Standard No Standard name
SAS 100 Eradicating hunger, poverty, malnutrition and inequality
SAS 200 Promoting health care including mental healthcare, sanitation and making available safe drinking water
SAS 300 Promoting education, employability and livelihoods
SAS 400 Promoting gender equality, empowerment of women and LGBTQIA+ communities
SAS 500 Ensuring environmental sustainability, addressing climate change including mitigation and adaptation, forest and wildlife conservation
SAS 600 Protection of national heritage, art and culture
SAS 700 Training to promote rural sports, nationally recognised sports, Paralympic sports and Olympic sports
SAS 800 Supporting incubators of Social Enterprises
SAS 900 Supporting other platforms that strengthen the non-profit ecosystem in fundraising and capacity building
SAS 1000 Promoting livelihoods for rural and urban poor including enhancing income of small and marginal farmers and workers in the non-farm sector
SAS 1100 Slum area development, affordable housing and other interventions to build sustainable and resilient cities
SAS 1200 Disaster management, including relief, rehabilitation and reconstruction activities
SAS 1300 Promotion of financial inclusion
SAS 1400 Facilitating access to land and property assets for disadvantaged communities
SAS 1500 Bridging the digital divide in internet and mobile phone access, addressing issues of misinformation and data protection
SAS 1600 Promoting welfare of migrants and displaced persons

The ED would be open for comments up to 13 September 2022.


To access the text of the ICAI ED, please click here

  1. The amendments have been issued by the SEBI (Issue of Capital and Disclosure Requirements) (Third Amendment) Regulations, 2022 (ICDR Amendment Regulations)
  2. The amendments have been issued by the SEBI LODR (Fifth Amendment) Regulations, 2022 (LODR Amendment Regulations)
  3. The amendments have been issued by the SEBI AIF (Third Amendment) Regulations, 2022 (AIF Amendment Regulations)
  4. An NPO means a social enterprise, which is any of the following entities:
    • A charitable trust registered under the Indian Trusts Act, 1882
    • A charitable trust registered under the public trust statute of the relevant state
    • A charitable society registered under the Societies Registration Act, 1860
    • A company incorporated under section 8 of the Companies Act, 2013
    • Any other entity as may be specified by SEBI
  5. For Profit Social Enterprise’ means a company or a body corporate operating for profit, which is a social enterprise for the purposes of the ICDR Regulations and does not include a company incorporated under section 8 of the Companies Act, 2013
  6. An NPO or a FPSE, in order to be identified as an SE, must establish primacy of its social intent.
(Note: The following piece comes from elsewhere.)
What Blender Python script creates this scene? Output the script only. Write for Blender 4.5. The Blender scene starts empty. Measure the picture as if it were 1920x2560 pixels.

In this regard, SEBI has prescribed 16 thematic areas which would qualify as eligible activities that meets the eligibility criteria specified in the ICDR Amendment Regulations. Additionally, an SE should have at least 67 per cent of its activities, qualifying as eligible activities through one or more of the following:
    • at least 67 per cent of the immediately preceding three-year average of revenues comes from providing eligible activities to members of the target population,
    • at least 67 per cent of the immediately preceding three-year average of expenditure has been incurred for providing eligible activities to members of the target population, and
    • members of the target population to whom the eligible activities have been provided constitute at least 67 per cent of the immediately preceding three-year average of the total customer base and/or total number of beneficiaries.
  7. Social audit firm means any entity which has employed social auditors and has a track record of minimum three years for conducting social impact assessment
  8. Social auditor refers to an individual registered with a self-regulatory organisation under ICAI or such other agency, as may be specified by SEBI, who has qualified a certification programme conducted by the National Institute of Securities Market (NISM) and holds a valid certificate in this regard
  9. Project monitoring framework details the inputs, activities, outputs, outcomes and impact that would aid an auditor’s understanding of the project. Additionally, the auditor should also consider parameters such as inclusiveness, relevance, effectiveness and efficiency, convergence and sustainability of the project for assessing its impact
  10. Baseline measurement is required to establish the starting point in any project/programme/project-based activity
  11. A mid-line and end-line measurement is the audit conducted respectively during the intervention phase and after the end of that intervention
  12. For the purpose of this framework, the FGD constitutes subject matter experts including Non-Governmental Organisations, NPOs, working on the respective thematic areas and actively engaged in social activities as well as beneficiaries.
  13. Elements provided in the illustrative social audit report are indicative.

Action Points for Auditors

  • As per the SEBI notification, social audit firms employing social auditors who have qualified the certification course conducted by the NISM would be allowed to conduct a social audit. With assurance on sustainability reporting gaining traction in the recent times, auditors and other practitioners should keep a track of the eligibility requirements and other developments happening around this space.
  • Auditors are encouraged to utilise the comment period and send their observations/comments, if any. Since, the SAS are still in the development stage, there are certain areas that need evaluation and application of judgement. Auditors may consider the following points in this regard:
    1. Evaluation of materiality may involve significant judgement due to various qualitative factors in social projects of an SE.
    2. Evaluation of materiality may involve significant judgement due to various qualitative factors in social projects of an SE.
    3. Evaluation of an auditor’s independence would require more detailed guidance.
    4. Evaluation of the scope of a social audit whether it would include a financial review.